• _Directions_
Transcribe all of the data exactly. Omit the pictures.

## START Supplied information

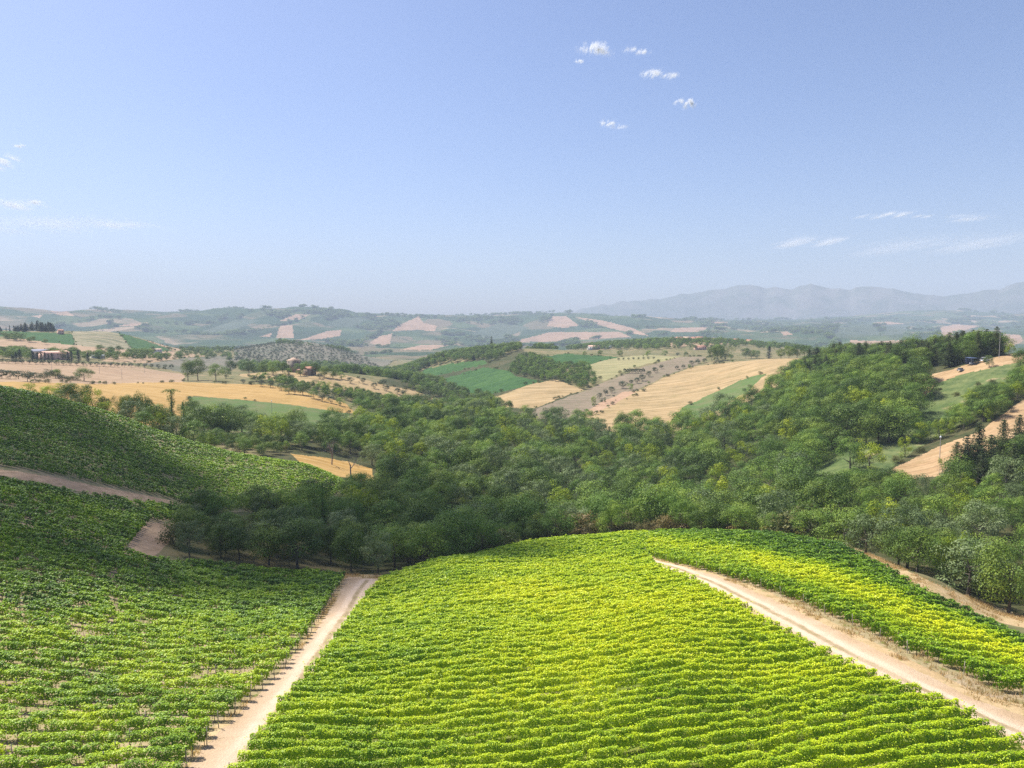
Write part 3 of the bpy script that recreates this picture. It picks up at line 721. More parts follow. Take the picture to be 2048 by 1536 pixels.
def build_field(fld):
    key, poly, r0, r1, bearing, space, H, W, dens, thin, tint, words, group = fld
    g = np.random.default_rng(sum(map(ord, key)))
    b = math.radians(bearing)
    du, dv = np.array([math.cos(b), math.sin(b)]), np.array([-math.sin(b), math.cos(b)])
    us = np.arange(-330, 330, 0.5)
    order = 0
    for v in np.arange(-60, 420, space):
        vv = v + 0.35 * fbm(us / 40, 0 * us + v, 71, 2)
        x, y = du[0] * us + dv[0] * vv, du[1] * us + dv[1] * vv
        ok0 = (y > 5)
        z = height(x, y)
        px, py = project(x, y, z)
        r = np.hypot(x, y)
        ok = ok0 & inside(px, py, poly) & (r > lim(r0, px)) & (r < lim(r1, px)) & (r > 30) & (np.abs(np.arctan2(x, y)) < math.radians(47))
        if ok.sum() < 8:
            continue
        P = np.stack([x, y, z], -1)[ok]
        T = tint(px, py, x, y)[ok] + g.normal() * 0.015
        res = row_leaves(P, T, fld, g)
        if res is None or len(res[0]) < 60:
            continue
        order += 1
        pos, N, sz, t = res
        mid = P[len(P) // 2].copy()
        V, F = leaf_quads(pos - mid, N, sz, g)
        root = link('vine_row', None, loc=mid)
        tag(root, f"{words[0]}, {ordinal(order, 'nearest')} {'from the nearest' if order > 1 else 'to the viewer'} {words[1]}", 'vine row', group)
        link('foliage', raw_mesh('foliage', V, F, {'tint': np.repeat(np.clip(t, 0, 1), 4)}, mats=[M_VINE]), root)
        cut = np.nonzero(np.diff(np.nonzero(ok)[0]) > 3)[0]
        runs = np.split(np.arange(len(P)), cut + 1)
        posts = []
        for rn in runs:
            a, c = P[rn[0]], P[rn[-1]]
            if key == 'left' and r[ok].min() < 150:
                if order % 2: posts.append(c + np.array([0.25, 0, 0]))
                if r[ok].min() < 100: posts += [P[q] for q in rn[::-1][12::16]]
            elif key == 'right':
                if order % 3 == 1: posts.append(a - np.array([0.2, 0, 0]))
            elif key == 'center':
                if order % 4 == 0: posts += [c + np.array([0.2, 0, 0]), a - np.array([0.2, 0, 0])]
            else: posts.append(a)
        for p in posts:
            qx, qy = project(*p)
            if -60 < qx < 2110 and qy < 1640:
                po = link('post', POST, root, p - mid)
                po.rotation_euler = (g.normal() * 0.05, g.normal() * 0.06, g.uniform(0, 3))
        if key in ('left', 'right'):
            sel = P[::2] if key == 'left' else np.concatenate([P[rn[:26:2]] for rn in runs])
            sel = sel[np.hypot(sel[:, 0], sel[:, 1]) < 135]
            st = []
            for p in sel:
                p = p - mid + np.append(g.normal(size=2) * 0.08, 0)
                k = p + np.array([g.normal() * 0.07, g.normal() * 0.07, 0.55])
                st += [prism(p - [0, 0, 0.1], k, 0.04, 0.032, 4), prism(k, k + [g.normal() * 0.1, g.normal() * 0.1, 0.5], 0.032, 0.02, 4)]
            if st:
                tag(link('vine_stem', raw_mesh('vine_stem', *join(st), mats=[M_STEM]), root), kind='stuff')
    return order

NROWS = {f[0]: build_field(f) for f in VFIELDS}
print('ROWS', NROWS)

# ------------------------------------------------------------------ trees and bushes
BARK = plain_mat('tree_bark', (0.14, 0.115, 0.085), 0.95, 0.3, 3)
DEADBARK = plain_mat('dead_twigs', (0.24, 0.185, 0.17), 0.95, 0.3, 3)
LM = {
 'oak': leaf_mat('oak_leaf', [(0.0, (0.028, 0.059, 0.012)), (0.5, (0.108, 0.177, 0.029)), (1.0, (0.254, 0.323, 0.049))], 0.2, spec=0.15, rnd=0.42),
 'ash': leaf_mat('ash_leaf', [(0.0, (0.053, 0.107, 0.017)), (0.5, (0.144, 0.242, 0.041)), (1.0, (0.330, 0.417, 0.062))], 0.22, spec=0.15, rnd=0.42),
 'lime': leaf_mat('lime_leaf', [(0.0, (0.07, 0.12, 0.012)), (0.5, (0.25, 0.33, 0.022)), (1.0, (0.44, 0.48, 0.03))], 0.28, spec=0.15, rnd=0.3),
 'willow': leaf_mat('willow_leaf', [(0.0, (0.081, 0.120, 0.048)), (0.5, (0.156, 0.210, 0.079)), (1.0, (0.275, 0.330, 0.150))], 0.2, spec=0.15, rnd=0.4),
 'pine': leaf_mat('conifer_needle', [(0.0, (0.015, 0.028, 0.012)), (0.5, (0.055, 0.082, 0.024)), (1.0, (0.17, 0.18, 0.045))], 0.12, spec=0.15, rnd=0.3),
 'cypress': leaf_mat('cypress_needle', [(0.0, (0.010, 0.024, 0.010)), (0.5, (0.024, 0.046, 0.018)), (1.0, (0.05, 0.08, 0.028))], 0.1, spec=0.15, rnd=0.3),
 'olive': leaf_mat('olive_leaf', [(0.0, (0.045, 0.062, 0.032)), (0.5, (0.085, 0.108, 0.056)), (1.0, (0.16, 0.185, 0.10))], 0.2, spec=0.15, rnd=0.3),
 'bush': leaf_mat('bush_leaf', [(0.0, (0.033, 0.052, 0.016)), (0.5, (0.090, 0.109, 0.030)), (1.0, (0.191, 0.172, 0.052))], 0.25, spec=0.15, rnd=0.5),
 'russet': leaf_mat('russet_leaf', [(0.0, (0.05, 0.045, 0.018)), (0.5, (0.15, 0.13, 0.042)), (1.0, (0.25, 0.17, 0.065))], 0.25, spec=0.15, rnd=0.4),
}

def tube(path, radii, k=6):
    parts = [prism(path[i], path[i + 1], radii[i], radii[i + 1], k) for i in range(len(path) - 1)]
    return join(parts)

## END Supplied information

• _Solution_
Write part 3 of the bpy script that recreates this picture. It picks up at line 721. More parts follow. Take the picture to be 2048 by 1536 pixels.
def build_field(fld):
    key, poly, r0, r1, bearing, space, H, W, dens, thin, tint, words, group = fld
    g = np.random.default_rng(sum(map(ord, key)))
    b = math.radians(bearing)
    du, dv = np.array([math.cos(b), math.sin(b)]), np.array([-math.sin(b), math.cos(b)])
    us = np.arange(-330, 330, 0.5)
    order = 0
    for v in np.arange(-60, 420, space):
        vv = v + 0.35 * fbm(us / 40, 0 * us + v, 71, 2)
        x, y = du[0] * us + dv[0] * vv, du[1] * us + dv[1] * vv
        ok0 = (y > 5)
        z = height(x, y)
        px, py = project(x, y, z)
        r = np.hypot(x, y)
        ok = ok0 & inside(px, py, poly) & (r > lim(r0, px)) & (r < lim(r1, px)) & (r > 30) & (np.abs(np.arctan2(x, y)) < math.radians(47))
        if ok.sum() < 8:
            continue
        P = np.stack([x, y, z], -1)[ok]
        T = tint(px, py, x, y)[ok] + g.normal() * 0.015
        res = row_leaves(P, T, fld, g)
        if res is None or len(res[0]) < 60:
            continue
        order += 1
        pos, N, sz, t = res
        mid = P[len(P) // 2].copy()
        V, F = leaf_quads(pos - mid, N, sz, g)
        root = link('vine_row', None, loc=mid)
        tag(root, f"{words[0]}, {ordinal(order, 'nearest')} {'from the nearest' if order > 1 else 'to the viewer'} {words[1]}", 'vine row', group)
        link('foliage', raw_mesh('foliage', V, F, {'tint': np.repeat(np.clip(t, 0, 1), 4)}, mats=[M_VINE]), root)
        cut = np.nonzero(np.diff(np.nonzero(ok)[0]) > 3)[0]
        runs = np.split(np.arange(len(P)), cut + 1)
        posts = []
        for rn in runs:
            a, c = P[rn[0]], P[rn[-1]]
            if key == 'left' and r[ok].min() < 150:
                if order % 2: posts.append(c + np.array([0.25, 0, 0]))
                if r[ok].min() < 100: posts += [P[q] for q in rn[::-1][12::16]]
            elif key == 'right':
                if order % 3 == 1: posts.append(a - np.array([0.2, 0, 0]))
            elif key == 'center':
                if order % 4 == 0: posts += [c + np.array([0.2, 0, 0]), a - np.array([0.2, 0, 0])]
            else: posts.append(a)
        for p in posts:
            qx, qy = project(*p)
            if -60 < qx < 2110 and qy < 1640:
                po = link('post', POST, root, p - mid)
                po.rotation_euler = (g.normal() * 0.05, g.normal() * 0.06, g.uniform(0, 3))
        if key in ('left', 'right'):
            sel = P[::2] if key == 'left' else np.concatenate([P[rn[:26:2]] for rn in runs])
            sel = sel[np.hypot(sel[:, 0], sel[:, 1]) < 135]
            st = []
            for p in sel:
                p = p - mid + np.append(g.normal(size=2) * 0.08, 0)
                k = p + np.array([g.normal() * 0.07, g.normal() * 0.07, 0.55])
                st += [prism(p - [0, 0, 0.1], k, 0.04, 0.032, 4), prism(k, k + [g.normal() * 0.1, g.normal() * 0.1, 0.5], 0.032, 0.02, 4)]
            if st:
                tag(link('vine_stem', raw_mesh('vine_stem', *join(st), mats=[M_STEM]), root), kind='stuff')
    return order

NROWS = {f[0]: build_field(f) for f in VFIELDS}
print('ROWS', NROWS)

# ------------------------------------------------------------------ trees and bushes
BARK = plain_mat('tree_bark', (0.14, 0.115, 0.085), 0.95, 0.3, 3)
DEADBARK = plain_mat('dead_twigs', (0.24, 0.185, 0.17), 0.95, 0.3, 3)
LM = {
 'oak': leaf_mat('oak_leaf', [(0.0, (0.028, 0.059, 0.012)), (0.5, (0.108, 0.177, 0.029)), (1.0, (0.254, 0.323, 0.049))], 0.2, spec=0.15, rnd=0.42),
 'ash': leaf_mat('ash_leaf', [(0.0, (0.053, 0.107, 0.017)), (0.5, (0.144, 0.242, 0.041)), (1.0, (0.330, 0.417, 0.062))], 0.22, spec=0.15, rnd=0.42),
 'lime': leaf_mat('lime_leaf', [(0.0, (0.07, 0.12, 0.012)), (0.5, (0.25, 0.33, 0.022)), (1.0, (0.44, 0.48, 0.03))], 0.28, spec=0.15, rnd=0.3),
 'willow': leaf_mat('willow_leaf', [(0.0, (0.081, 0.120, 0.048)), (0.5, (0.156, 0.210, 0.079)), (1.0, (0.275, 0.330, 0.150))], 0.2, spec=0.15, rnd=0.4),
 'pine': leaf_mat('conifer_needle', [(0.0, (0.015, 0.028, 0.012)), (0.5, (0.055, 0.082, 0.024)), (1.0, (0.17, 0.18, 0.045))], 0.12, spec=0.15, rnd=0.3),
 'cypress': leaf_mat('cypress_needle', [(0.0, (0.010, 0.024, 0.010)), (0.5, (0.024, 0.046, 0.018)), (1.0, (0.05, 0.08, 0.028))], 0.1, spec=0.15, rnd=0.3),
 'olive': leaf_mat('olive_leaf', [(0.0, (0.045, 0.062, 0.032)), (0.5, (0.085, 0.108, 0.056)), (1.0, (0.16, 0.185, 0.10))], 0.2, spec=0.15, rnd=0.3),
 'bush': leaf_mat('bush_leaf', [(0.0, (0.033, 0.052, 0.016)), (0.5, (0.090, 0.109, 0.030)), (1.0, (0.191, 0.172, 0.052))], 0.25, spec=0.15, rnd=0.5),
 'russet': leaf_mat('russet_leaf', [(0.0, (0.05, 0.045, 0.018)), (0.5, (0.15, 0.13, 0.042)), (1.0, (0.25, 0.17, 0.065))], 0.25, spec=0.15, rnd=0.4),
}

def tube(path, radii, k=6):
    parts = [prism(path[i], path[i + 1], radii[i], radii[i + 1], k) for i in range(len(path) - 1)]
    return join(parts)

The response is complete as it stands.